HAYDEN, Idaho -

A woman was accidentally shot and killed by her two-year-old son at the Wal-Mart in Hayden, Idaho, Tuesday morning.

Lt. Stu Miller with the Kootenai County Sheriff's Office said the shooting happened at 10:20 a.m. as the 29-year-old woman -- identified late Tuesday afternoon as Veronica Rutledge of Blackfoot, Idaho -- was shopping with several children in the back of the store in the Electronics department.

"It appears that the victim brought several of her children here to do some shopping after the holidays,” Miller said during a media briefing in the parking lot Tuesday morning. "The child looks like to be sitting in the shopping cart with the purse while the female victim was shopping.”

Miller said the woman's two-year-old son, who was sitting in the shopping cart, grabbed a handgun that was concealed in her purse and fired the gun, hitting the woman.

Rutledge died at the scene.

“A very sad incident occurred at our store today involving the death of a female customer. We are fully cooperating with the Kootenai County Sheriff's deputies as they investigate this matter,” Aaron Mullins, senior manager for Walmart Media Relations, said over the phone early Tuesday afternoon.

“This is a pretty tragic incident right now that we're dealing with," Miller said.

The Wal-Mart was evacuated after the shooting and closed down. Employees seen leaving the store said they could not discuss anything about the shooting.

“The store actually evacuated all the patrons out of it, nobody else was hurt which is fortunate,” Miller said, adding that the store's manager confirmed the store will be closed through Wednesday morning at 6 a.m.

“A very sad incident occurred at our store today involving the death of a female customer. We are fully cooperating with the Kootenai County Sheriff's deputies as they investigate this matter,” Aaron Mullins, senior manager for Walmart Media Relations, said over the phone early Tuesday afternoon.

Grief counselors are reportedly being made available for employees who want to talk about what happened.

Rutledge's accidental death is a reminder that all of us gun owners need to remain vigilant in safeguarding our firearms.

The critical balancing point that anyone with a concealed weapon seeks to find is making sure your gun remains accessible but always stays in the right hands. That's the point Rutledge was trying to find by having her gun close enough so she could protect herself and her family without letting someone who was inexperienced get a hold of it.

“There are a lot of quick access safes available. there are locking holsters that have retention, law enforcement always uses retention holsters,” Robin Ball, owner of Sharp Shooting Indoor Range said Tuesday afternoon.

Retention holsters block access to the trigger guard until someone uses their index finger to push a button that allows the pistol to be drawn out of the holster.

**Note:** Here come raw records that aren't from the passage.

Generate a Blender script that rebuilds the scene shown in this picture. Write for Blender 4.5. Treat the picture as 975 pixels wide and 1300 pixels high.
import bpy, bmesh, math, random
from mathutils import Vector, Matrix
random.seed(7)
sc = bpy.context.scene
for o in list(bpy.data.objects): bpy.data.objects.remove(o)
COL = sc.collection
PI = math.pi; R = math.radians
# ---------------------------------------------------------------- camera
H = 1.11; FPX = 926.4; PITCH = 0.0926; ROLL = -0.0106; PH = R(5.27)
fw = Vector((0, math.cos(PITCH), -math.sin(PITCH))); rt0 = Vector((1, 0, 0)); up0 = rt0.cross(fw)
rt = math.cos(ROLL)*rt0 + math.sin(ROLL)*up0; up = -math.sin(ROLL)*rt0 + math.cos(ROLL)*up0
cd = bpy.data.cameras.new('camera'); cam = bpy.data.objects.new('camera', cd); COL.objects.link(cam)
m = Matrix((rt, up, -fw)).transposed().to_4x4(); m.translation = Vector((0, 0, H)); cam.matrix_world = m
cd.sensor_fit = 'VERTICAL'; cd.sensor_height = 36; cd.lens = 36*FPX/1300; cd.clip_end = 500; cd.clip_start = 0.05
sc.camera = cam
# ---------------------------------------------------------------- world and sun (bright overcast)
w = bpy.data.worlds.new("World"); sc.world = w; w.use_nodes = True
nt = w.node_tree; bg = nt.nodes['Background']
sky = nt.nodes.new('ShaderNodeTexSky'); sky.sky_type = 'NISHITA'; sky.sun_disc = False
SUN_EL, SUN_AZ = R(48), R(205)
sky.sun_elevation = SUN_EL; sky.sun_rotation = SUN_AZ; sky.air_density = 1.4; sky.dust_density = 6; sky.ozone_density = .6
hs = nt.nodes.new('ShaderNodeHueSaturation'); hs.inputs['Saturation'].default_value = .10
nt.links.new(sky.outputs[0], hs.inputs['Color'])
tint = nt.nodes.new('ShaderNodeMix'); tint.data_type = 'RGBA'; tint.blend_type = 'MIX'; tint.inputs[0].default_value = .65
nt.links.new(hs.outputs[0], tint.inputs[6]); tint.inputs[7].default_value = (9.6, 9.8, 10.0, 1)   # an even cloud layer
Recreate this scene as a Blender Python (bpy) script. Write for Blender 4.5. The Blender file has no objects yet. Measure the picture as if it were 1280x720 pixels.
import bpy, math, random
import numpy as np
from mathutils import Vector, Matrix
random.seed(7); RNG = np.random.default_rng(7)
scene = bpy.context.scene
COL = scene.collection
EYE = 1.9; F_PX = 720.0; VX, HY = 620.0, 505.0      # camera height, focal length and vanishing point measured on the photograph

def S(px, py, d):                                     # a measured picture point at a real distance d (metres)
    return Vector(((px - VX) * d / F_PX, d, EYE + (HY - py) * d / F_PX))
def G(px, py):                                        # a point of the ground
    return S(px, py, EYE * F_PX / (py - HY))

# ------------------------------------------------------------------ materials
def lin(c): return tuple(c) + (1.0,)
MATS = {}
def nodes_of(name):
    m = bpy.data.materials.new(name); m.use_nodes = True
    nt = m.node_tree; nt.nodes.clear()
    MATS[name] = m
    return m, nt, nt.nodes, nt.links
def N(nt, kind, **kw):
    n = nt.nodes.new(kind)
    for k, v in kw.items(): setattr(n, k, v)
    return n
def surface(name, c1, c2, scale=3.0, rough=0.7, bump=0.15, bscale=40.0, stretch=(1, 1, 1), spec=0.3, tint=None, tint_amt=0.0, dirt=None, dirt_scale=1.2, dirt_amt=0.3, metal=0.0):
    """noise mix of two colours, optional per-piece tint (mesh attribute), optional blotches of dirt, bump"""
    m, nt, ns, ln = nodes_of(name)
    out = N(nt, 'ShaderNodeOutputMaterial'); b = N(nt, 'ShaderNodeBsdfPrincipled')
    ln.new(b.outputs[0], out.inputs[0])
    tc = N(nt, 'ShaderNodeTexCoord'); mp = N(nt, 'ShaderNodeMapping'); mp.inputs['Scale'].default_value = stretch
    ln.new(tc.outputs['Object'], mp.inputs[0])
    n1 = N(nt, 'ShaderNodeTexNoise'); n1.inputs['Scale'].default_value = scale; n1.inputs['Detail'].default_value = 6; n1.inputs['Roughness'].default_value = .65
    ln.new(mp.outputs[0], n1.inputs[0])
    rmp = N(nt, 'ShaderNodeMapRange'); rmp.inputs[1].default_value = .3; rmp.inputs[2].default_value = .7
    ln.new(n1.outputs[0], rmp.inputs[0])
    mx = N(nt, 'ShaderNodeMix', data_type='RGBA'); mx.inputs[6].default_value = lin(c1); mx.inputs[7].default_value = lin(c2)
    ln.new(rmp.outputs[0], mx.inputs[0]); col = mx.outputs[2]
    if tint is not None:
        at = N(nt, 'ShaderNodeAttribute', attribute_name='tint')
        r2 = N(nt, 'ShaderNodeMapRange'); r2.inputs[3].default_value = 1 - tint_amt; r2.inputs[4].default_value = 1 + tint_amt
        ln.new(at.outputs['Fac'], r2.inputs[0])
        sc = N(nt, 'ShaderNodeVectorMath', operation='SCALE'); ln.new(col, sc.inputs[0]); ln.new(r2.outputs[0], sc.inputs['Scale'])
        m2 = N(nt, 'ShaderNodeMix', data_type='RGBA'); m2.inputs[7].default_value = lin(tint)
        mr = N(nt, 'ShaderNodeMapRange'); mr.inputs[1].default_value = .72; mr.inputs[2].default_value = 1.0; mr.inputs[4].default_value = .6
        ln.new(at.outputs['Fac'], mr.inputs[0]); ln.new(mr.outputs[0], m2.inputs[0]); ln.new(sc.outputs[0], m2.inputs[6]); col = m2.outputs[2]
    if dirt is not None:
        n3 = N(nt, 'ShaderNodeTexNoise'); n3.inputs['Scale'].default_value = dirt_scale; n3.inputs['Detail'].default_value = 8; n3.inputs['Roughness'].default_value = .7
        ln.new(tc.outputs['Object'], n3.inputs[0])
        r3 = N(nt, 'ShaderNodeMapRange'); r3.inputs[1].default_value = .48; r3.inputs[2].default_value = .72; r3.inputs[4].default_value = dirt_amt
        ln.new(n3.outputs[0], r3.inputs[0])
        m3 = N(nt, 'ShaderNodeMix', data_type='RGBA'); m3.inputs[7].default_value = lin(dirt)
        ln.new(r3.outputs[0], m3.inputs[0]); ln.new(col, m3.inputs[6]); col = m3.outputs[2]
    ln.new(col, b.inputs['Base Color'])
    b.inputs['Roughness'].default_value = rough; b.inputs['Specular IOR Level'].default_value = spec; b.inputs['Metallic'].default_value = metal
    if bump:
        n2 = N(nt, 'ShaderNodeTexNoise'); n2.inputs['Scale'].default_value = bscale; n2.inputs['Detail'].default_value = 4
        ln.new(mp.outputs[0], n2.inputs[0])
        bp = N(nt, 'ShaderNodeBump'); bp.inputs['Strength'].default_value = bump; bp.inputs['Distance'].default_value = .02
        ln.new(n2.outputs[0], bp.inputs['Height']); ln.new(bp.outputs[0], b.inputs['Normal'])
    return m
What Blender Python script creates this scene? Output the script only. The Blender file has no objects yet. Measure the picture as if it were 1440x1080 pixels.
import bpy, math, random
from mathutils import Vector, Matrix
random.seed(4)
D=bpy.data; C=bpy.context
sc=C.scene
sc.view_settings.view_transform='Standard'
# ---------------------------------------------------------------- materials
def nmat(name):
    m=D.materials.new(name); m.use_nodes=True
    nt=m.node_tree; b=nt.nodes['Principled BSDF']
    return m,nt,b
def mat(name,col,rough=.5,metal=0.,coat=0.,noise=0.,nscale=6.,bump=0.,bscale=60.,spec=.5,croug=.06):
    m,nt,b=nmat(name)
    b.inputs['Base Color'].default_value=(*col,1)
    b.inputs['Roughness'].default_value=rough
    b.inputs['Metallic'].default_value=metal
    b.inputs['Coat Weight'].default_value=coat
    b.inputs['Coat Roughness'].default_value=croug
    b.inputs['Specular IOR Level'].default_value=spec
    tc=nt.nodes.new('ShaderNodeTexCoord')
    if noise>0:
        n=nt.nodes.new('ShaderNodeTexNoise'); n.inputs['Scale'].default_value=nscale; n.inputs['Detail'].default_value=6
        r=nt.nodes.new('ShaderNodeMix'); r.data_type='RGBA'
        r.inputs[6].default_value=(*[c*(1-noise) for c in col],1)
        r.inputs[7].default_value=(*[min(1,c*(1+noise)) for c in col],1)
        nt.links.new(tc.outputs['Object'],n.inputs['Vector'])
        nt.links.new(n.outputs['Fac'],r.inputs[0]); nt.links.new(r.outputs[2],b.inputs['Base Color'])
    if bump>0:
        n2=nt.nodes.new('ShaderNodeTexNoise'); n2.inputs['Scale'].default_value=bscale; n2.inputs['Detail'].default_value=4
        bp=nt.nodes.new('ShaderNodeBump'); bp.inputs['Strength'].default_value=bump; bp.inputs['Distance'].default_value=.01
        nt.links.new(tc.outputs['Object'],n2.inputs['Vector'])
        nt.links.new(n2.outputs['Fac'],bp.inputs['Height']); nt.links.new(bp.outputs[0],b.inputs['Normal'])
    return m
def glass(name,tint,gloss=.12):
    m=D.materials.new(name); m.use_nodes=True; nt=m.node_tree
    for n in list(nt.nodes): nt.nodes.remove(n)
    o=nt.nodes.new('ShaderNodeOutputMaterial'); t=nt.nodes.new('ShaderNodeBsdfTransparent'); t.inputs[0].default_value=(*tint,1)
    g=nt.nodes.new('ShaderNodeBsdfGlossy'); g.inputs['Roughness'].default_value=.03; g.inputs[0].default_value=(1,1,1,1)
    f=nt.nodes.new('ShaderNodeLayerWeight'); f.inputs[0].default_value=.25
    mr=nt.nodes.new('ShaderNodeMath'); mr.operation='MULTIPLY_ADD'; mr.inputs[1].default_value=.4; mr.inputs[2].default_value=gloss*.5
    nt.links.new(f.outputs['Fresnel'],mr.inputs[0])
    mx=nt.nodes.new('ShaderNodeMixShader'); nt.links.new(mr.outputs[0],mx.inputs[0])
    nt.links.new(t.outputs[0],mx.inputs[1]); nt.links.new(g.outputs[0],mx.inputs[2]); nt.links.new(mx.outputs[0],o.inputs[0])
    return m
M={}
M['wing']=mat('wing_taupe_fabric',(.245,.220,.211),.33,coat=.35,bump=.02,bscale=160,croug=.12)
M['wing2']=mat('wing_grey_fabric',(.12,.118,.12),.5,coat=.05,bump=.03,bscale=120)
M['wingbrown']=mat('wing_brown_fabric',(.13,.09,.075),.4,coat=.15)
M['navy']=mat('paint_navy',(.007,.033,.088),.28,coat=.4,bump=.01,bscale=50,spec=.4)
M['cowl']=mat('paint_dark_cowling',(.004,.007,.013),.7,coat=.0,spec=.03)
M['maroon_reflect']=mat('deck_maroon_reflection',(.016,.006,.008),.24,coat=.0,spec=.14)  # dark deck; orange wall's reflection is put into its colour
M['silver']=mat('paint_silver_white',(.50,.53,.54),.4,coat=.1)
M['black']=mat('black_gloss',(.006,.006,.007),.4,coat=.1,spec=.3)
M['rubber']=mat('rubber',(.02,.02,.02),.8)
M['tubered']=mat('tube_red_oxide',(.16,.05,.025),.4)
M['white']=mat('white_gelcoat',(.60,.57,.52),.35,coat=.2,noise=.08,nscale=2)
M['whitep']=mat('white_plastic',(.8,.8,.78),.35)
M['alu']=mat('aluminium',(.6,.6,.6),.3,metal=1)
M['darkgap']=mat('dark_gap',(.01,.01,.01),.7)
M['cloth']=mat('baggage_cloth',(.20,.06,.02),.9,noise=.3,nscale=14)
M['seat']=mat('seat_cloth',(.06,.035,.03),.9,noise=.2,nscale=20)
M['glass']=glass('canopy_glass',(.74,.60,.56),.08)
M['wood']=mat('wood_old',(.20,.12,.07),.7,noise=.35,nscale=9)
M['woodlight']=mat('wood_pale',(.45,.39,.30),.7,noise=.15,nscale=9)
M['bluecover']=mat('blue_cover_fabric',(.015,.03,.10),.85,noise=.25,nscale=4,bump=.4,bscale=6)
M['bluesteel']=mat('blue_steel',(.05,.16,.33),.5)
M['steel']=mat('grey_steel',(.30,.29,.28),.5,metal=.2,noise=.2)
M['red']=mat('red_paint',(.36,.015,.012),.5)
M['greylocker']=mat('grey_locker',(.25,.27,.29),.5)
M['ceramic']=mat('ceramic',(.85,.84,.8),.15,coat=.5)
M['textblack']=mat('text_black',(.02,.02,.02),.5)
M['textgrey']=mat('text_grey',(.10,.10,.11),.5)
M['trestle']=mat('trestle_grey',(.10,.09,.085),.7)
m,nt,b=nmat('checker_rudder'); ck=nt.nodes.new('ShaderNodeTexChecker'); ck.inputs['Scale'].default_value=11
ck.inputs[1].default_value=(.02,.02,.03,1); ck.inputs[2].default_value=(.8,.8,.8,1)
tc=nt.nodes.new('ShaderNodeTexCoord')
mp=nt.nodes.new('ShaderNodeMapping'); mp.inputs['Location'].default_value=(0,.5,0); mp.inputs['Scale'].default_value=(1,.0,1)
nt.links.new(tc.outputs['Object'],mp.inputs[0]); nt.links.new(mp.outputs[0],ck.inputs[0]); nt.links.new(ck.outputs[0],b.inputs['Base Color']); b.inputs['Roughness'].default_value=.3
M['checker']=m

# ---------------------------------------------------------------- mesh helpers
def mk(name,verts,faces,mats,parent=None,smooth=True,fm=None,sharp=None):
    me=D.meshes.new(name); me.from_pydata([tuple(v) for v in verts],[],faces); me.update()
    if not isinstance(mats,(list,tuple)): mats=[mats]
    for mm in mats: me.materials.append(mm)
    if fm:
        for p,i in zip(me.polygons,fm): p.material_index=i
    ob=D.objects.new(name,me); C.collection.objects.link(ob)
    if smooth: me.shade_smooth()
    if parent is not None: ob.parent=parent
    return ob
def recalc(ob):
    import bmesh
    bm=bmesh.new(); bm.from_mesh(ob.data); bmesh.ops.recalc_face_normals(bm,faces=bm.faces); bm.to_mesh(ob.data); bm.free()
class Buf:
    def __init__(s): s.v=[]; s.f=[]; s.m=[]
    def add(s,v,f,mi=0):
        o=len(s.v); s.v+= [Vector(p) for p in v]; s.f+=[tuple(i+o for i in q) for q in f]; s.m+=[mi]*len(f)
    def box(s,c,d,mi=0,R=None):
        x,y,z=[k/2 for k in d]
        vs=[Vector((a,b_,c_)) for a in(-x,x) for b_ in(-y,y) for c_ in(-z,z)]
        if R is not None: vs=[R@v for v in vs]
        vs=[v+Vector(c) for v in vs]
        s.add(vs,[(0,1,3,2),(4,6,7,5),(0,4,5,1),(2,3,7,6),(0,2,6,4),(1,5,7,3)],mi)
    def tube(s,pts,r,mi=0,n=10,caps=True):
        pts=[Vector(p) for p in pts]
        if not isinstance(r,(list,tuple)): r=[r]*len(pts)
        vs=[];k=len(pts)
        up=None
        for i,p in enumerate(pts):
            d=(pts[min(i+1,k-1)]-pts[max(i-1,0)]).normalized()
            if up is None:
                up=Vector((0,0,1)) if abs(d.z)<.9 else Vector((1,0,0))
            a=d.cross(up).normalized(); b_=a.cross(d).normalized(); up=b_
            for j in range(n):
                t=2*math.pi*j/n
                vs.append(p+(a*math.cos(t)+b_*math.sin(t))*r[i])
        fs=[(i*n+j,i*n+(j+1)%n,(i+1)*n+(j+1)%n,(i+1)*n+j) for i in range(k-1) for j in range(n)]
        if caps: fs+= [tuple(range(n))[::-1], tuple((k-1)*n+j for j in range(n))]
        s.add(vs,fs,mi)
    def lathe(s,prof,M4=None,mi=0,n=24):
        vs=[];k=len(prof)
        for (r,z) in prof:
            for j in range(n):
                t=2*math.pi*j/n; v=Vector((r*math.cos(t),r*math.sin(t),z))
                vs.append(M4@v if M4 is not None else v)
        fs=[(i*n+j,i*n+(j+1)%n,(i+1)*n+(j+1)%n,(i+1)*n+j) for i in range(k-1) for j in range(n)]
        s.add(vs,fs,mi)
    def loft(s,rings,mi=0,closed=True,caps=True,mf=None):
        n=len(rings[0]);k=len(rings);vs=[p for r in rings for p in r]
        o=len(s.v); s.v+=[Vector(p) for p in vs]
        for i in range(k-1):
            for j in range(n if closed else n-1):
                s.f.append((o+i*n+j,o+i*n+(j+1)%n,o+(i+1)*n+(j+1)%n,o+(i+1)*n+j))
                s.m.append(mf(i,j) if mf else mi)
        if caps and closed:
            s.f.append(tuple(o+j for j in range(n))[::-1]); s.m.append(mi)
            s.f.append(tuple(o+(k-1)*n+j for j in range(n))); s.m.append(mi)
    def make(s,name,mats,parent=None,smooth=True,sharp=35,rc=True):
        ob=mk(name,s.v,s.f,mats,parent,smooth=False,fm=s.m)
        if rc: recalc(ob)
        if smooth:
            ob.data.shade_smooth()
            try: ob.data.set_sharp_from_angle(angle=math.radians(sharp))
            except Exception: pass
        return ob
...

There are also alternatives to carrying a gun in your purse, like, for example, a fanny pack that's actually an easy access holster. In fact, your purse may be the last place you want to carry a gun because experts say the purse itself makes you a target for crime.

“The other issue is, if you keep a firearm in your purse, your purse has to be off limits all the time,” Ball said. “You don't pull kids treats out of it, kids can't know what's in there, it has to be yours and yours alone and it has to be protected from that child or from a criminal who happens to walk by your shopping cart and grab it.”

Gun safety initiatives, like the National Rifle Association's Eddie the Eagle program – target kids as young as kindergartners with messages like what to do if they find a gun. Whether they've been bought for sport or for protection, the gun industry is coming up with new ways to keep pistols handy but away from inexperienced kids. However, experts say it's ultimately it's up to adults to find the right gear and habits to make sure carrying a gun for protection doesn't backfire on your family.

“You have to look at the big picture and find that balance between protecting your family and having that instant access to that firearm,” Ball said.